ChLCD is a reflective display technology based on the unique helical structure of liquid crystal molecules.
It works by switching between two stable states using an electric field:
- Planar state: liquid crystal molecules are aligned to reflect specific wavelengths (colors)
- Focal conic state: molecules scatter light, appearing dark or transparent
In many implementations, three liquid crystal layers (red, green, and blue) are stacked together. By controlling each layer, the display can produce a wide range of colors through optical reflection.
Because color is generated by wavelength-selective reflection, ChLCD does not rely on traditional color filters.
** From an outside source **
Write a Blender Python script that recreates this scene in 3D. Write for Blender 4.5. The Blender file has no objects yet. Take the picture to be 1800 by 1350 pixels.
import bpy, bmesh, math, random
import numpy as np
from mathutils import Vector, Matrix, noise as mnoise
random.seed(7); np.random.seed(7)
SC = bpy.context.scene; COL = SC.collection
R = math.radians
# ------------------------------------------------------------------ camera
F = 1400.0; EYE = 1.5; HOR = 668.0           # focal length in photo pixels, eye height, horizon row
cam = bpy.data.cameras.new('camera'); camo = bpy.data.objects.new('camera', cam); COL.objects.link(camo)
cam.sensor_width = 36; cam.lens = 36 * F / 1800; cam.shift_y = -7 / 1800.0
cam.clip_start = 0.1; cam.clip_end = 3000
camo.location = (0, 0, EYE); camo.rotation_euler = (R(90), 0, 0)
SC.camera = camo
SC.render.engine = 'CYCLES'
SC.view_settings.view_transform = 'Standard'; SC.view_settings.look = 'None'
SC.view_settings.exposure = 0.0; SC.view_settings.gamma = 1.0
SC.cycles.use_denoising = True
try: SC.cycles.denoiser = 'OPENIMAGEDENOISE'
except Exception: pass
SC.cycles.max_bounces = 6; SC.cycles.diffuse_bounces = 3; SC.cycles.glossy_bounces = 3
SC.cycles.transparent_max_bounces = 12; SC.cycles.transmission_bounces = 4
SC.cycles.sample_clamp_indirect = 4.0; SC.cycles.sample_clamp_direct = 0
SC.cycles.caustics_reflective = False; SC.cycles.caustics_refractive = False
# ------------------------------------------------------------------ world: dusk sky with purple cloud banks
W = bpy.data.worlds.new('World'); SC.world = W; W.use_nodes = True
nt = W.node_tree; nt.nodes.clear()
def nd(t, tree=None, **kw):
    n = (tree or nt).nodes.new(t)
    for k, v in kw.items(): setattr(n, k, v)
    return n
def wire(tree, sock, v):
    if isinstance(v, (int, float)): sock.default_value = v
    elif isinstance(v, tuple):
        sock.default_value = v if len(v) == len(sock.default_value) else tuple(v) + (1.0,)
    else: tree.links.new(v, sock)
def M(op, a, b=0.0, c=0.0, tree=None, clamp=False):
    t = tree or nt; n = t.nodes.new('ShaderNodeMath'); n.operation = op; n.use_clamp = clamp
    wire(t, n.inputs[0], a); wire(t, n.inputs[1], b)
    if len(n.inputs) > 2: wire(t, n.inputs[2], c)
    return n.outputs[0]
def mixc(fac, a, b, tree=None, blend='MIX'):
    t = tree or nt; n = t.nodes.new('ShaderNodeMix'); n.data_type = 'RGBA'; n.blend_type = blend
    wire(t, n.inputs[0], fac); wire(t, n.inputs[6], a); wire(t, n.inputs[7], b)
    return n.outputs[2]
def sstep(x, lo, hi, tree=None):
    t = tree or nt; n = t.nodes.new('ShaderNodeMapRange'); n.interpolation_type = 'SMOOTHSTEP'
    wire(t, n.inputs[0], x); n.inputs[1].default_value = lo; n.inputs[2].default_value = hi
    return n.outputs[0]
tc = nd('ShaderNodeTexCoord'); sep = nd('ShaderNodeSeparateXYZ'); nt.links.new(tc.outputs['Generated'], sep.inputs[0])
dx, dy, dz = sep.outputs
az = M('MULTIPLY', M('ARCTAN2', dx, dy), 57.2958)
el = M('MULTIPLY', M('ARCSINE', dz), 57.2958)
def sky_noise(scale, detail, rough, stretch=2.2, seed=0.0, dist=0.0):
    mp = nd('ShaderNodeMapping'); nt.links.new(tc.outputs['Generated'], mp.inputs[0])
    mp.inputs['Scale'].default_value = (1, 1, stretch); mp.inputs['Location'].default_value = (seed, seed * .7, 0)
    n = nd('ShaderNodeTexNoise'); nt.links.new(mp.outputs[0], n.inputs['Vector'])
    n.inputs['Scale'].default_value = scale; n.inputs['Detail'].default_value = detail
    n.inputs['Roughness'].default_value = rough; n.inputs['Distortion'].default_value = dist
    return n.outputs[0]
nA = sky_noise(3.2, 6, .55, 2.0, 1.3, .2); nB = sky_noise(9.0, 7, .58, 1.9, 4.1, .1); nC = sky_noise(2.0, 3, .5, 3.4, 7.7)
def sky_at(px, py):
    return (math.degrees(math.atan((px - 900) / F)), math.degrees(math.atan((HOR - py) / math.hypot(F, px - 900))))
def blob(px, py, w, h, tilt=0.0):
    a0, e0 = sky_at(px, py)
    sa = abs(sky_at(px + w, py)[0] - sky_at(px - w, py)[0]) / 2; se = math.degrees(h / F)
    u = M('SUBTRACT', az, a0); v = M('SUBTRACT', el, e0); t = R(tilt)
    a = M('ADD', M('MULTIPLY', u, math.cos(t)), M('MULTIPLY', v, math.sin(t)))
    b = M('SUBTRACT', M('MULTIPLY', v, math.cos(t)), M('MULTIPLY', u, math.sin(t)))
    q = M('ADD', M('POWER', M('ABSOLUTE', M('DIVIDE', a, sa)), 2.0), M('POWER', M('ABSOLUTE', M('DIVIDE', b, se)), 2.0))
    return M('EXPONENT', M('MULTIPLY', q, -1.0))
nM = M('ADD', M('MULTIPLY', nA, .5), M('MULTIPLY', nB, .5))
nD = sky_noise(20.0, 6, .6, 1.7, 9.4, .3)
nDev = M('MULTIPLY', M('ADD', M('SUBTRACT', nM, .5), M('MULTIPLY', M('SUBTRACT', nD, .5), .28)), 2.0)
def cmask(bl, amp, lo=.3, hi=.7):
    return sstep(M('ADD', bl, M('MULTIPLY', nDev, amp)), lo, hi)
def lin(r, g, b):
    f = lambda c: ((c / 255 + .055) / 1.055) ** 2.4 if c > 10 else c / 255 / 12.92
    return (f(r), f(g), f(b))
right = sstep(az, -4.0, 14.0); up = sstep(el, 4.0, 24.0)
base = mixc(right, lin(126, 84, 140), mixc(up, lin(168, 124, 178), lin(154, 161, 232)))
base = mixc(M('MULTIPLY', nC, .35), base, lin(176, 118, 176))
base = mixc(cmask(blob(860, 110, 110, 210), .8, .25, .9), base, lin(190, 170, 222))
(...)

Common features of EPD and ChLCD
Both technologies share several key advantages:
- Bistable operation
Power is only required during updates, and no energy is needed to maintain a static image - No backlight
Reduces power consumption and minimizes blue light exposure - Sunlight readability
Visibility improves under bright ambient light
These characteristics make both EPD and ChLCD well suited for low-power and outdoor display applications.
Advantages of EPD e-paper
EPD has been widely adopted due to its mature technology and strong performance in text-based applications:
- High contrast and readability
Deep blacks and bright whites make it ideal for text and documents - Paper-like viewing experience
Minimal glare and comfortable long-term reading - Wide viewing angle
Maintains readability from different angles - Mature ecosystem
Well-established supply chain and large-scale deployment across industries
Advantages of ChLCD e-paper
ChLCD offers distinct strengths, particularly in color and environmental adaptability:
- Strong color capability
RGB layer structures can produce a wide range of colors, suitable for image-rich content - Faster refresh behavior
Liquid crystal switching allows quicker updates compared to particle movement - Wide operating temperature range
Typically operates from around −20°C to 60–70°C, making it suitable for outdoor use - Reflective color performance
Maintains visibility and color clarity under ambient lighting
Color differences between EPD and ChLCD
Color is one of the main differences between the two technologies.
- EPD
Modern color EPD technologies, including Spectra-class displays, can produce vivid and visually impactful colors. These systems use multiple pigments to create a defined color range suitable for signage and retail applications. - ChLCD
ChLCD generates color through wavelength-selective reflection, which allows for a more continuous color representation in principle. This can result in a more natural color appearance under ambient light.
In practical applications such as digital signage, both technologies can deliver strong visual results, but they differ in how color is generated and controlled.
Speed differences between EPD and ChLCD
Another key difference is refresh speed.
- EPD
Image updates rely on the physical movement of particles, which takes time. Full-screen updates, especially in color displays, may take several seconds and can include visible transition effects. - ChLCD
Switching between liquid crystal states is generally faster, allowing shorter refresh times. While not designed for high-frame-rate video, it is more suitable for applications that require more frequent updates.
Deployment and system considerations
Both EPD and ChLCD support:
- Battery-powered operation
- Solar-powered systems
- Wireless connectivity
This makes both technologies suitable for distributed and off-grid deployments.
In practice, the differences lie in system design:
- EPD
Power consumption depends on update frequency and display type. Performance may also be affected in low-temperature environments. - ChLCD
Performance is generally stable across a wider temperature range, and system design is influenced by its optical and driving characteristics.
Overall, both technologies can be effectively deployed in low-power display systems, with differences mainly in optimization and environmental adaptation.
Which One Should You Choose?
Both EPD and ChLCD are important reflective display technologies, and in many cases their application areas overlap rather than strictly differ.
- EPD
Well established in applications such as e-readers and electronic shelf labels, and increasingly used in digital signage where high contrast, low power consumption, and mature ecosystem are key considerations. Modern color EPD technologies such as E Ink Spectra 6 have expanded its use into signage applications. - ChLCD
ChLCD is also applied in digital signage and information display systems, including scenarios where wider temperature tolerance, reflective color performance, and system-level design flexibility are important considerations. Depending on implementation, it can also be used in environments with more demanding operating conditions.
Rather than competing in separate application domains, EPD and ChLCD increasingly overlap in areas such as digital signage, while continuing to differ in underlying technology and system optimization approaches.
Conclusion
EPD and ChLCD represent two distinct approaches to reflective display technology. Both offer ultra-low power consumption, excellent readability, and flexible deployment options.
As color performance improves and new applications emerge, these technologies will continue to expand the role of e-paper across industries—from replacing printed materials to enabling more sustainable digital displays.